De sus sueños, Ana solo despertaba cuando Penina la humillaba, mostrándole cómo era más mujer por poder tener hijos. Y aun así, Elcana amaba más a Ana.
“Ana, ¿por qué lloras? ¿Por qué no comes? ¿Y por qué está afligido tu corazón? ¿No te soy yo mejor que diez hijos?” Repetía el dedicado esposo, pero nada la alentaba.
Cierto día, estando en el templo, oró: “Señor de los ejércitos, si te dignares mirar a la aflicción de tu sierva, y te acordares de mí, y no te olvidares de tu sierva, sino que dieres a tu sierva un hijo varón, yo lo dedicaré al Señor todos los días de su vida, y no pasará navaja sobre su cabeza.”

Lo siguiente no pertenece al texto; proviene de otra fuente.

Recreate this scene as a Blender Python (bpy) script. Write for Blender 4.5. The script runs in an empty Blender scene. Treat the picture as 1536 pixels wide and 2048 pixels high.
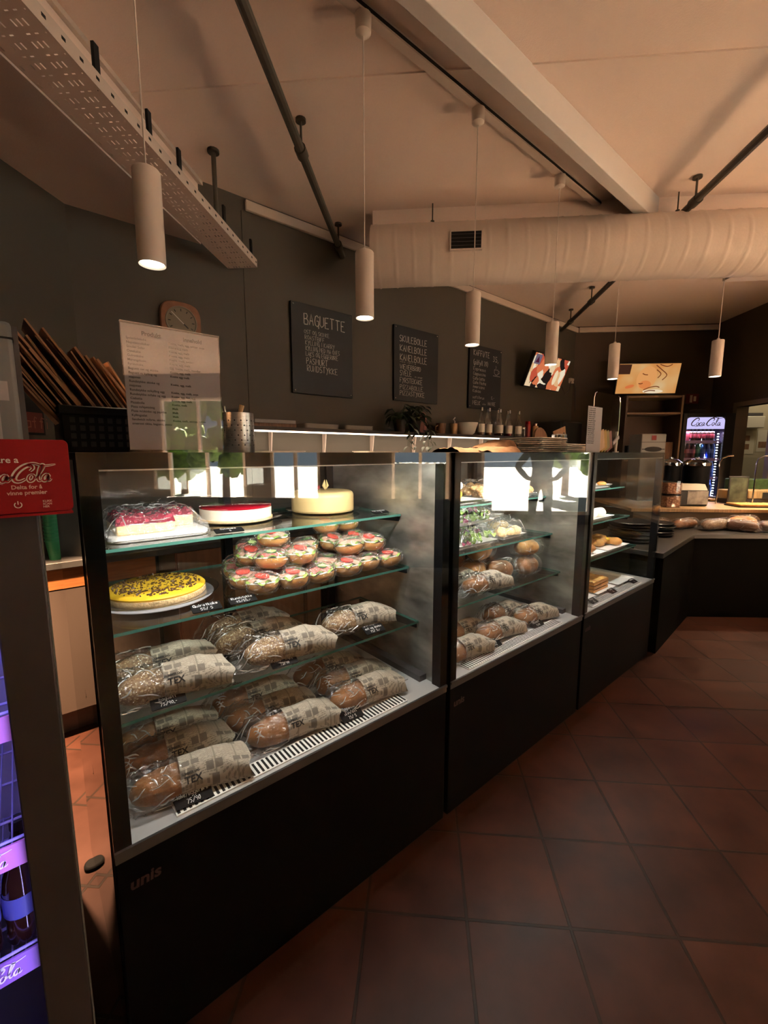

No tardó el Señor en mirar hacia ella y darle el hijo que tanto deseaba. A pesar de la felicidad indescriptible, sin embargo, Ana siempre supo que el niño le pertenecía a Dios. Ella había empleado la palabra y, después de que el hijo nació y se despechó, fue entregado en la Casa de Dios.
Después de eso, el Señor le dio a Ana incluso tres hijos más y dos hijas. Ana le dio su hijo – que se llamó Samuel y fue uno de los más importantes líderes de su pueblo – a Dios. Pero siempre fue él quien la hizo completa.